ECONOMICS

Harga Beras Alami Deflasi di Akhir 2025 Saat Paceklik, Bagaimana Harga Petani?

Tangguh Yudha 14/12/2025 14:02 WIB

Bapanas mencatat komoditas beras mengalami deflasi pada akhir semester II-2025 meskipun berlangsung pada periode paceklik.

Harga Beras Alami Deflasi di Akhir 2025 Saat Paceklik, Bagaimana Harga Petani? (Foto Istimewa)

IDXChannel - Badan Pangan Nasional (Bapanas) mencatat komoditas beras mengalami deflasi pada akhir semester II-2025 meskipun berlangsung pada periode paceklik. Kondisi ini dinilai sebagai indikasi membaiknya sistem produksi dan distribusi pangan nasional.

Menteri Pertanian sekaligus Kepala Bapanas Andi Amran Sulaiman mengatakan, deflasi harga beras terjadi secara beruntun selama dua hingga tiga bulan terakhir, sebuah fenomena yang jarang terjadi dalam tujuh tahun terakhir, khususnya pada Oktober hingga Desember.

“Alhamdulillah, kami lihat beras, kita beras karena ini penyumbang deflasi paling besar.
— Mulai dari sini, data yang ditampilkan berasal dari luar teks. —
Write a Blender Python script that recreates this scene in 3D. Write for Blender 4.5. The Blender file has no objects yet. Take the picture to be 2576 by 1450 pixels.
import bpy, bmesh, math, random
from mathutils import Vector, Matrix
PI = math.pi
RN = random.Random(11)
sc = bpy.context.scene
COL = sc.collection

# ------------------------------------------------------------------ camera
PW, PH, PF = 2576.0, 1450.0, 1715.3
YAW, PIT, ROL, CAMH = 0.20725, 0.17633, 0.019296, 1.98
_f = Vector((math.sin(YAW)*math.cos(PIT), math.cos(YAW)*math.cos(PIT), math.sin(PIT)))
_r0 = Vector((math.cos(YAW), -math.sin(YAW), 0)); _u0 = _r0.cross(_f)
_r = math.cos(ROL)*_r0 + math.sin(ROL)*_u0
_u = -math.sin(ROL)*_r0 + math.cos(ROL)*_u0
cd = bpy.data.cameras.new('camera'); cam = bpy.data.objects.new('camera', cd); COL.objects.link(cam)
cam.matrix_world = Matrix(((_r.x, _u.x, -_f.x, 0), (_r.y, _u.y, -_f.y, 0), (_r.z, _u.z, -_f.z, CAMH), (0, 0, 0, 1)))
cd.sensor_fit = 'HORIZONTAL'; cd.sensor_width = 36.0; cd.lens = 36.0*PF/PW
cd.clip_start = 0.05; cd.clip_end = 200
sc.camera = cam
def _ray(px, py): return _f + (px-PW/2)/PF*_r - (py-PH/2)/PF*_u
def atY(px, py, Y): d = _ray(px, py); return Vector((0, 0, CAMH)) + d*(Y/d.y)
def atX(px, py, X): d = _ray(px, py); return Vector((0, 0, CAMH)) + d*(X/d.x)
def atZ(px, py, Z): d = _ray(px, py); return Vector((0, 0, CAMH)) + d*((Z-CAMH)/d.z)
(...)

Beras itu kita lihat terjadi deflasi, sudah 2-3 bulan terakhir terjadi deflasi. Dan itu tidak pernah terjadi, kita lihat 7 tahun terakhir tidak pernah terjadi, di bulan paceklik, Oktober, November, Desember, kita lihat tetapi harga stabil,” ujarnya dalam keterangan resmi, Minggu (14/12/2025).

Data Badan Pusat Statistik (BPS) menunjukkan, harga beras di tingkat konsumen mengalami deflasi berturut-turut sejak September hingga November 2025 masing-masing sebesar 0,13 persen, 0,27 persen, dan 0,59 persen. Pada minggu pertama Desember 2025, harga beras medium kembali turun 0,06 persen, sementara beras premium turun 0,15 persen dibandingkan bulan sebelumnya.

Meski harga di tingkat konsumen melandai, Amran menegaskan kondisi tersebut tidak berdampak negatif terhadap kesejahteraan petani. Hal ini tercermin dari indeks harga yang diterima petani yang meningkat dari 136,78 pada Januari menjadi 144,59 pada November 2025.

Bahkan pada September 2025, indeks tersebut sempat menyentuh 146,28, tertinggi dalam tujuh tahun terakhir.

Peningkatan kesejahteraan petani juga sejalan dengan proyeksi produksi beras nasional yang diperkirakan mencapai 34,79 juta ton pada 2025.

Selain itu, Nilai Tukar Petani (NTP) tercatat berada di level 121,06 pada April 2025, tertinggi dalam tujuh tahun terakhir. NTP Tanaman Pangan (NTPP) juga mencatatkan indeks 106,51 pada periode yang sama.

Tren penurunan harga beras ini berlangsung bersamaan dengan peningkatan produksi di sejumlah wilayah. Di Papua Selatan, misalnya, luas panen pada 2025 mencapai 80.124 hektare atau meningkat 69,87 persen dibandingkan tahun sebelumnya.

Namun, Amran mengakui tantangan distribusi beras di Papua masih cukup berat akibat kondisi geografis. Distribusi ke sejumlah wilayah bahkan harus menggunakan pesawat atau truk dengan waktu tempuh berhari-hari.

“Kami baru pulang dari Papua, karena Zona 3 itu Papua harga beras cukup tinggi, begitu kami ke lapangan, itu begitu berat medannya. Ada yang harus naik pesawat, bayangkan beras kirim pakai pesawat. Ada yang naik truk dan itu berhari-hari, tenggelam truknya,” ujarnya.

Sebagai solusi jangka panjang, pemerintah menargetkan penguatan produksi beras lokal di Papua untuk memenuhi kebutuhan sekitar 660 ribu ton per tahun. Saat ini, pasokan baru mencapai 120 ribu ton, sehingga masih dibutuhkan tambahan sekitar 500 ribu ton yang setara dengan pengembangan lahan seluas 100 ribu hektare.

"Inshaallah 2026 dan 2027 kita beresin," kata Amran.